What to do ▸ Exactly the lines from the start of the data through the line containing "C.cycles.transparent_max_bounces = 24" should be output, with both ends kept and nothing added.

Provided material ▸
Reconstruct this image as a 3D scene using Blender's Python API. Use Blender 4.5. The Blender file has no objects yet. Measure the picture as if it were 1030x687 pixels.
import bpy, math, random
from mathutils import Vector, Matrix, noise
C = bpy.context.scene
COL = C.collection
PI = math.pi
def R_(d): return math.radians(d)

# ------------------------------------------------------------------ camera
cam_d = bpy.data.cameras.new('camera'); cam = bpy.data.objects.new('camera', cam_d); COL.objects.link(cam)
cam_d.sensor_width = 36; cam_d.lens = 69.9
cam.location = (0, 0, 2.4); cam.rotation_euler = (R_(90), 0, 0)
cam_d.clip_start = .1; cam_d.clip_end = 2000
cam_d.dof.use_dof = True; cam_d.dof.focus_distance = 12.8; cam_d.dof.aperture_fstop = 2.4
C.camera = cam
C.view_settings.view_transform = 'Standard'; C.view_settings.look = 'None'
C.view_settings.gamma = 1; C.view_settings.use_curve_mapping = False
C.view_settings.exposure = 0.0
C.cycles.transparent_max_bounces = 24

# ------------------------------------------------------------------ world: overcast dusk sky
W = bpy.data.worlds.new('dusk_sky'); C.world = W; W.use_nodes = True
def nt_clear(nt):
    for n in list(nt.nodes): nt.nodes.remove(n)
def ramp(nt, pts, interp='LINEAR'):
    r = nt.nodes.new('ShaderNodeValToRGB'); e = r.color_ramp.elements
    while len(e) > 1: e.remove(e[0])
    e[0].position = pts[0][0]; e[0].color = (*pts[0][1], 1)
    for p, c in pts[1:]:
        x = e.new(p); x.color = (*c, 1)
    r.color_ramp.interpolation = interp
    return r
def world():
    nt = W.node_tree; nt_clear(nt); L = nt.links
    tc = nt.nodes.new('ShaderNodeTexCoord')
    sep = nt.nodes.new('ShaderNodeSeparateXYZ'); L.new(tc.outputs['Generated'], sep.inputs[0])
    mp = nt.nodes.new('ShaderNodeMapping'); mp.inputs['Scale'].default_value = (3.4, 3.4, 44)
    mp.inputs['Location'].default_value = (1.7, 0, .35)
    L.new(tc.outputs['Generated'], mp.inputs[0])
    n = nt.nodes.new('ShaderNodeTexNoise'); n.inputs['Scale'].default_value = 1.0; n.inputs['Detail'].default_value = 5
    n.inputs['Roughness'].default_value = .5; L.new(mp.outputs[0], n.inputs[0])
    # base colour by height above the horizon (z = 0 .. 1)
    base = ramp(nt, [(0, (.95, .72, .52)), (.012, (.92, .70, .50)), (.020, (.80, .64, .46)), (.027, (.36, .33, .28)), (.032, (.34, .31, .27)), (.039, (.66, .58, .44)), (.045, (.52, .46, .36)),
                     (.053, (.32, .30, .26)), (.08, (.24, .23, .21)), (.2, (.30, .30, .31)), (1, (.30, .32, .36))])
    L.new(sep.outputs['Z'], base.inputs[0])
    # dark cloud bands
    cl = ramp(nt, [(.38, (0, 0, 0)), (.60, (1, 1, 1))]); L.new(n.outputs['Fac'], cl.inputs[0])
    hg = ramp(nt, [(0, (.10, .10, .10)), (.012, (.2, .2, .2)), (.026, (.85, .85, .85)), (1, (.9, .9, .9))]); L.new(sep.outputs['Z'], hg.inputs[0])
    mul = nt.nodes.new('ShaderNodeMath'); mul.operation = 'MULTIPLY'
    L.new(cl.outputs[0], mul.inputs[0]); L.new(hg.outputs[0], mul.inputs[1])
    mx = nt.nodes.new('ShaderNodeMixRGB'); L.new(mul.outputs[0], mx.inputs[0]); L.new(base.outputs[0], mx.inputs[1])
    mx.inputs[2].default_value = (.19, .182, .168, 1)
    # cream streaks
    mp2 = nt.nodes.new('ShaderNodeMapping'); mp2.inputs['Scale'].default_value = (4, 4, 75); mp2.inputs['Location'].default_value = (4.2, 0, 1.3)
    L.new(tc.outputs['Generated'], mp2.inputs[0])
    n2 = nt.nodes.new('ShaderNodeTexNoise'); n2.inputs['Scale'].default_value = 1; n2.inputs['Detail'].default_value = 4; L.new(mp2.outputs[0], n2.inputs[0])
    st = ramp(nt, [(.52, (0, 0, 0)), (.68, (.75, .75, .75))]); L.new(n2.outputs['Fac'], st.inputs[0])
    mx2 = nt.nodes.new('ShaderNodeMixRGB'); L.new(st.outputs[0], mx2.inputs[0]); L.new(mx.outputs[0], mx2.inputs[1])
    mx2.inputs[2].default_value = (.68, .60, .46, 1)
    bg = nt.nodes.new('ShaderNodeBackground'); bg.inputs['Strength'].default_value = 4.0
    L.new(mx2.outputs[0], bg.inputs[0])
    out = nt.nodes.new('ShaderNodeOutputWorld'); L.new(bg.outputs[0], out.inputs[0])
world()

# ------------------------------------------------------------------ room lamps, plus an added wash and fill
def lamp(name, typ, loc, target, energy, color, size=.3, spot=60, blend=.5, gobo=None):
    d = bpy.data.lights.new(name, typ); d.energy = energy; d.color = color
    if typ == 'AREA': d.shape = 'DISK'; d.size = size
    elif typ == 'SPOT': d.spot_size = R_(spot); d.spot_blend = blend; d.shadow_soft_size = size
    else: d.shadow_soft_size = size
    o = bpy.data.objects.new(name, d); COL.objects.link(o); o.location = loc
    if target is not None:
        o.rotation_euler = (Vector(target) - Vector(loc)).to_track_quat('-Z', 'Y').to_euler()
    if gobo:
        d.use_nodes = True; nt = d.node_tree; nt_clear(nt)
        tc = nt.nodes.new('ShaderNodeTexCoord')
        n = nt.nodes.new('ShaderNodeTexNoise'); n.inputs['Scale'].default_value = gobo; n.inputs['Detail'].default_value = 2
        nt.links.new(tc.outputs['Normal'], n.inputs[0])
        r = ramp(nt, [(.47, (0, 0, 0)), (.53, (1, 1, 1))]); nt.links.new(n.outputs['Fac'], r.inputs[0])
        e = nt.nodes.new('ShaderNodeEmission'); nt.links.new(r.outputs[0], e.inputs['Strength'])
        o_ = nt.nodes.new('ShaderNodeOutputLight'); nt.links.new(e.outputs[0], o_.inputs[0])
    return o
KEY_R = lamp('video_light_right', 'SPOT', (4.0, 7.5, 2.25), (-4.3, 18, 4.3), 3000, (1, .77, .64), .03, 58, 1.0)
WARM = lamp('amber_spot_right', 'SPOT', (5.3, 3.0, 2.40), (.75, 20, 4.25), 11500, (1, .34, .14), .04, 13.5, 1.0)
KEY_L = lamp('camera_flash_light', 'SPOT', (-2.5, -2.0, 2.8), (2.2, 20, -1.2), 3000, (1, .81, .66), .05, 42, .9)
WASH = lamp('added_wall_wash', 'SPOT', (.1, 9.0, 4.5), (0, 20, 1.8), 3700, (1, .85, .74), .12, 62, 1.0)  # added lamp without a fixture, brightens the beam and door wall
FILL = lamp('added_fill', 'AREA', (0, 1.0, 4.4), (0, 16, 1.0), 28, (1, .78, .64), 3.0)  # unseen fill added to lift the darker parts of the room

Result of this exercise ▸
Reconstruct this image as a 3D scene using Blender's Python API. Use Blender 4.5. The Blender file has no objects yet. Measure the picture as if it were 1030x687 pixels.
import bpy, math, random
from mathutils import Vector, Matrix, noise
C = bpy.context.scene
COL = C.collection
PI = math.pi
def R_(d): return math.radians(d)

# ------------------------------------------------------------------ camera
cam_d = bpy.data.cameras.new('camera'); cam = bpy.data.objects.new('camera', cam_d); COL.objects.link(cam)
cam_d.sensor_width = 36; cam_d.lens = 69.9
cam.location = (0, 0, 2.4); cam.rotation_euler = (R_(90), 0, 0)
cam_d.clip_start = .1; cam_d.clip_end = 2000
cam_d.dof.use_dof = True; cam_d.dof.focus_distance = 12.8; cam_d.dof.aperture_fstop = 2.4
C.camera = cam
C.view_settings.view_transform = 'Standard'; C.view_settings.look = 'None'
C.view_settings.gamma = 1; C.view_settings.use_curve_mapping = False
C.view_settings.exposure = 0.0
C.cycles.transparent_max_bounces = 24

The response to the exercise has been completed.